WHAT YOU WILL DO
Produce the listing below again, exactly as shown.

GIVEN MATERIAL

- - - - - - -

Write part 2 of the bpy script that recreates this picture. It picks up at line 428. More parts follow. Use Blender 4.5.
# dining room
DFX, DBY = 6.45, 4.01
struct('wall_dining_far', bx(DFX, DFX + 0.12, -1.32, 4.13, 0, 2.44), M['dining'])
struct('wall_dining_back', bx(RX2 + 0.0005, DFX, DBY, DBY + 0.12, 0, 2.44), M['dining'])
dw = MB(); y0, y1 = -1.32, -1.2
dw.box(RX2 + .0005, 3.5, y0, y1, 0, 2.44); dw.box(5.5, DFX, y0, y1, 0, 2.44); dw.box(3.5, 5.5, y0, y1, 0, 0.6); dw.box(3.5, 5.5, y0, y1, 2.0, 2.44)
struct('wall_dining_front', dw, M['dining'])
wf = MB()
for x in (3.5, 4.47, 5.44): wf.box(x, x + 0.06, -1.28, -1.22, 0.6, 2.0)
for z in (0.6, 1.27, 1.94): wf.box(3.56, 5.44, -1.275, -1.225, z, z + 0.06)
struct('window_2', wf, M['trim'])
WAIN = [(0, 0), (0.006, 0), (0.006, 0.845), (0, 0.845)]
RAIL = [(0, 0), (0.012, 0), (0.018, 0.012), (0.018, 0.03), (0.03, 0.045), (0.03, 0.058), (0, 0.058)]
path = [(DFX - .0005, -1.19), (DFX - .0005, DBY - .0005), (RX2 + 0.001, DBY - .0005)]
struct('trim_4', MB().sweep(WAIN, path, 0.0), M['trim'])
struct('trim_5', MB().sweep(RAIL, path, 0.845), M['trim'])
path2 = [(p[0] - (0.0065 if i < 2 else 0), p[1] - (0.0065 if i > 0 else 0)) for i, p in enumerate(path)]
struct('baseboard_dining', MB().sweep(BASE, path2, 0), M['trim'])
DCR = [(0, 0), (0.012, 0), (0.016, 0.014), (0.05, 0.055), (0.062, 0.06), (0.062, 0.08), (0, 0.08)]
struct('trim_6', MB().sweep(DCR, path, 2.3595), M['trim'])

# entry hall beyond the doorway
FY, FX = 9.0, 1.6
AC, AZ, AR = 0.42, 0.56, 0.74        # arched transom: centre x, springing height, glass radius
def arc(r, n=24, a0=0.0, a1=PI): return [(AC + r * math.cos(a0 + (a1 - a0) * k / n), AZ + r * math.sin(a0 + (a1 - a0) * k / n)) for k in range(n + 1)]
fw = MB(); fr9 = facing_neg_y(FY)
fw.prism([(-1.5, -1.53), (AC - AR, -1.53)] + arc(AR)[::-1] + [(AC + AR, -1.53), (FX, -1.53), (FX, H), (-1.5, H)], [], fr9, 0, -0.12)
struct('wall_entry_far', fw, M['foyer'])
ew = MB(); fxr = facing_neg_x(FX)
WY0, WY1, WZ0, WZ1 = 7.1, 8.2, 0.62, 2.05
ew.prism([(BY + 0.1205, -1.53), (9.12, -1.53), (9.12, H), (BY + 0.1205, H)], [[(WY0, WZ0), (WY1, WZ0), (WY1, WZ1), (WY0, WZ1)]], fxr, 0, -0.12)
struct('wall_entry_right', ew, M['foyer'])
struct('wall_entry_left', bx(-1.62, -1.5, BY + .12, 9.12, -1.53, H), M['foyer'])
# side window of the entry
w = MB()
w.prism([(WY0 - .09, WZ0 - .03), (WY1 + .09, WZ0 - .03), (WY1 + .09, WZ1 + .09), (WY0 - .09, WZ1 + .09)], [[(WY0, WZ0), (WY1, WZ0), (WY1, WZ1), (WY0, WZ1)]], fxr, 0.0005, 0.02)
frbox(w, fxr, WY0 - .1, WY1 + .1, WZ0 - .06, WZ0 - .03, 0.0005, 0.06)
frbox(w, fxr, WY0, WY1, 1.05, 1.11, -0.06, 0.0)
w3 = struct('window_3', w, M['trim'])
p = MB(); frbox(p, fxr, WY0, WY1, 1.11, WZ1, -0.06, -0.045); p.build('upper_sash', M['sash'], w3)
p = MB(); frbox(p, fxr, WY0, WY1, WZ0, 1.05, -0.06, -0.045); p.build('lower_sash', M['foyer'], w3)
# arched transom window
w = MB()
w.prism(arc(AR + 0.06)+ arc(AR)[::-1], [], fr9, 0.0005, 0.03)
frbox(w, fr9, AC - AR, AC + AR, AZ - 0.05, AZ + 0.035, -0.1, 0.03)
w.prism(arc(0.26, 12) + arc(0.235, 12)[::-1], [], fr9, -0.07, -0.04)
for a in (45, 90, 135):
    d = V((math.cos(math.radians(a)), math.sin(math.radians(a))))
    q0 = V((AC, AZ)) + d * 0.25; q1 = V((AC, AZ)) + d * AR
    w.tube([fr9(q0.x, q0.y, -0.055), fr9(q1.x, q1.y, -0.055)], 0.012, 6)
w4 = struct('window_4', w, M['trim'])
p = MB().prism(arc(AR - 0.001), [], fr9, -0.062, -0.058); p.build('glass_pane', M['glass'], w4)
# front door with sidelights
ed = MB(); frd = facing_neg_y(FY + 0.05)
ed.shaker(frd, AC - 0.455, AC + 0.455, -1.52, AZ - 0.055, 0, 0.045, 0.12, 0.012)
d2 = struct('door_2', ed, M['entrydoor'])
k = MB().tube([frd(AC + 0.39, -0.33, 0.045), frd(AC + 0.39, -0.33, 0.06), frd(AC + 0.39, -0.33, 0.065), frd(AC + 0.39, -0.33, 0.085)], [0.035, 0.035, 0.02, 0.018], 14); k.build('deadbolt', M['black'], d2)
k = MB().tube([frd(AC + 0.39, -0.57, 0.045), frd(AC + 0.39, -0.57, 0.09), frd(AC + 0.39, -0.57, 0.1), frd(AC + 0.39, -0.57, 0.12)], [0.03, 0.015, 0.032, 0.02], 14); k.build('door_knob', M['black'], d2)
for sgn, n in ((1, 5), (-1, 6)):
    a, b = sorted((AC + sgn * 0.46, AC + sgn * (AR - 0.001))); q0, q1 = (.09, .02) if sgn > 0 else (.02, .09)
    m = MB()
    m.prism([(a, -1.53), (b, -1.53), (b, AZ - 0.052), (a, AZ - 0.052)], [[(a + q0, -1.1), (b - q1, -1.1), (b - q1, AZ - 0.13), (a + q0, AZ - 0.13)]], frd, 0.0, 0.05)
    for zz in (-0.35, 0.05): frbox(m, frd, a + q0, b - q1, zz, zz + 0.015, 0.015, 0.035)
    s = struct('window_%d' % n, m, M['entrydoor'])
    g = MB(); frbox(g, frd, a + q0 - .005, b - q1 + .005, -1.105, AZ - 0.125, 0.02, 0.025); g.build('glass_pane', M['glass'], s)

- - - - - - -

OUTPUT BELOW
Write part 2 of the bpy script that recreates this picture. It picks up at line 428. More parts follow. Use Blender 4.5.
# dining room
DFX, DBY = 6.45, 4.01
struct('wall_dining_far', bx(DFX, DFX + 0.12, -1.32, 4.13, 0, 2.44), M['dining'])
struct('wall_dining_back', bx(RX2 + 0.0005, DFX, DBY, DBY + 0.12, 0, 2.44), M['dining'])
dw = MB(); y0, y1 = -1.32, -1.2
dw.box(RX2 + .0005, 3.5, y0, y1, 0, 2.44); dw.box(5.5, DFX, y0, y1, 0, 2.44); dw.box(3.5, 5.5, y0, y1, 0, 0.6); dw.box(3.5, 5.5, y0, y1, 2.0, 2.44)
struct('wall_dining_front', dw, M['dining'])
wf = MB()
for x in (3.5, 4.47, 5.44): wf.box(x, x + 0.06, -1.28, -1.22, 0.6, 2.0)
for z in (0.6, 1.27, 1.94): wf.box(3.56, 5.44, -1.275, -1.225, z, z + 0.06)
struct('window_2', wf, M['trim'])
WAIN = [(0, 0), (0.006, 0), (0.006, 0.845), (0, 0.845)]
RAIL = [(0, 0), (0.012, 0), (0.018, 0.012), (0.018, 0.03), (0.03, 0.045), (0.03, 0.058), (0, 0.058)]
path = [(DFX - .0005, -1.19), (DFX - .0005, DBY - .0005), (RX2 + 0.001, DBY - .0005)]
struct('trim_4', MB().sweep(WAIN, path, 0.0), M['trim'])
struct('trim_5', MB().sweep(RAIL, path, 0.845), M['trim'])
path2 = [(p[0] - (0.0065 if i < 2 else 0), p[1] - (0.0065 if i > 0 else 0)) for i, p in enumerate(path)]
struct('baseboard_dining', MB().sweep(BASE, path2, 0), M['trim'])
DCR = [(0, 0), (0.012, 0), (0.016, 0.014), (0.05, 0.055), (0.062, 0.06), (0.062, 0.08), (0, 0.08)]
struct('trim_6', MB().sweep(DCR, path, 2.3595), M['trim'])

# entry hall beyond the doorway
FY, FX = 9.0, 1.6
AC, AZ, AR = 0.42, 0.56, 0.74        # arched transom: centre x, springing height, glass radius
def arc(r, n=24, a0=0.0, a1=PI): return [(AC + r * math.cos(a0 + (a1 - a0) * k / n), AZ + r * math.sin(a0 + (a1 - a0) * k / n)) for k in range(n + 1)]
fw = MB(); fr9 = facing_neg_y(FY)
fw.prism([(-1.5, -1.53), (AC - AR, -1.53)] + arc(AR)[::-1] + [(AC + AR, -1.53), (FX, -1.53), (FX, H), (-1.5, H)], [], fr9, 0, -0.12)
struct('wall_entry_far', fw, M['foyer'])
ew = MB(); fxr = facing_neg_x(FX)
WY0, WY1, WZ0, WZ1 = 7.1, 8.2, 0.62, 2.05
ew.prism([(BY + 0.1205, -1.53), (9.12, -1.53), (9.12, H), (BY + 0.1205, H)], [[(WY0, WZ0), (WY1, WZ0), (WY1, WZ1), (WY0, WZ1)]], fxr, 0, -0.12)
struct('wall_entry_right', ew, M['foyer'])
struct('wall_entry_left', bx(-1.62, -1.5, BY + .12, 9.12, -1.53, H), M['foyer'])
# side window of the entry
w = MB()
w.prism([(WY0 - .09, WZ0 - .03), (WY1 + .09, WZ0 - .03), (WY1 + .09, WZ1 + .09), (WY0 - .09, WZ1 + .09)], [[(WY0, WZ0), (WY1, WZ0), (WY1, WZ1), (WY0, WZ1)]], fxr, 0.0005, 0.02)
frbox(w, fxr, WY0 - .1, WY1 + .1, WZ0 - .06, WZ0 - .03, 0.0005, 0.06)
frbox(w, fxr, WY0, WY1, 1.05, 1.11, -0.06, 0.0)
w3 = struct('window_3', w, M['trim'])
p = MB(); frbox(p, fxr, WY0, WY1, 1.11, WZ1, -0.06, -0.045); p.build('upper_sash', M['sash'], w3)
p = MB(); frbox(p, fxr, WY0, WY1, WZ0, 1.05, -0.06, -0.045); p.build('lower_sash', M['foyer'], w3)
# arched transom window
w = MB()
w.prism(arc(AR + 0.06)+ arc(AR)[::-1], [], fr9, 0.0005, 0.03)
frbox(w, fr9, AC - AR, AC + AR, AZ - 0.05, AZ + 0.035, -0.1, 0.03)
w.prism(arc(0.26, 12) + arc(0.235, 12)[::-1], [], fr9, -0.07, -0.04)
for a in (45, 90, 135):
    d = V((math.cos(math.radians(a)), math.sin(math.radians(a))))
    q0 = V((AC, AZ)) + d * 0.25; q1 = V((AC, AZ)) + d * AR
    w.tube([fr9(q0.x, q0.y, -0.055), fr9(q1.x, q1.y, -0.055)], 0.012, 6)
w4 = struct('window_4', w, M['trim'])
p = MB().prism(arc(AR - 0.001), [], fr9, -0.062, -0.058); p.build('glass_pane', M['glass'], w4)
# front door with sidelights
ed = MB(); frd = facing_neg_y(FY + 0.05)
ed.shaker(frd, AC - 0.455, AC + 0.455, -1.52, AZ - 0.055, 0, 0.045, 0.12, 0.012)
d2 = struct('door_2', ed, M['entrydoor'])
k = MB().tube([frd(AC + 0.39, -0.33, 0.045), frd(AC + 0.39, -0.33, 0.06), frd(AC + 0.39, -0.33, 0.065), frd(AC + 0.39, -0.33, 0.085)], [0.035, 0.035, 0.02, 0.018], 14); k.build('deadbolt', M['black'], d2)
k = MB().tube([frd(AC + 0.39, -0.57, 0.045), frd(AC + 0.39, -0.57, 0.09), frd(AC + 0.39, -0.57, 0.1), frd(AC + 0.39, -0.57, 0.12)], [0.03, 0.015, 0.032, 0.02], 14); k.build('door_knob', M['black'], d2)
for sgn, n in ((1, 5), (-1, 6)):
    a, b = sorted((AC + sgn * 0.46, AC + sgn * (AR - 0.001))); q0, q1 = (.09, .02) if sgn > 0 else (.02, .09)
    m = MB()
    m.prism([(a, -1.53), (b, -1.53), (b, AZ - 0.052), (a, AZ - 0.052)], [[(a + q0, -1.1), (b - q1, -1.1), (b - q1, AZ - 0.13), (a + q0, AZ - 0.13)]], frd, 0.0, 0.05)
    for zz in (-0.35, 0.05): frbox(m, frd, a + q0, b - q1, zz, zz + 0.015, 0.015, 0.035)
    s = struct('window_%d' % n, m, M['entrydoor'])
    g = MB(); frbox(g, frd, a + q0 - .005, b - q1 + .005, -1.105, AZ - 0.125, 0.02, 0.025); g.build('glass_pane', M['glass'], s)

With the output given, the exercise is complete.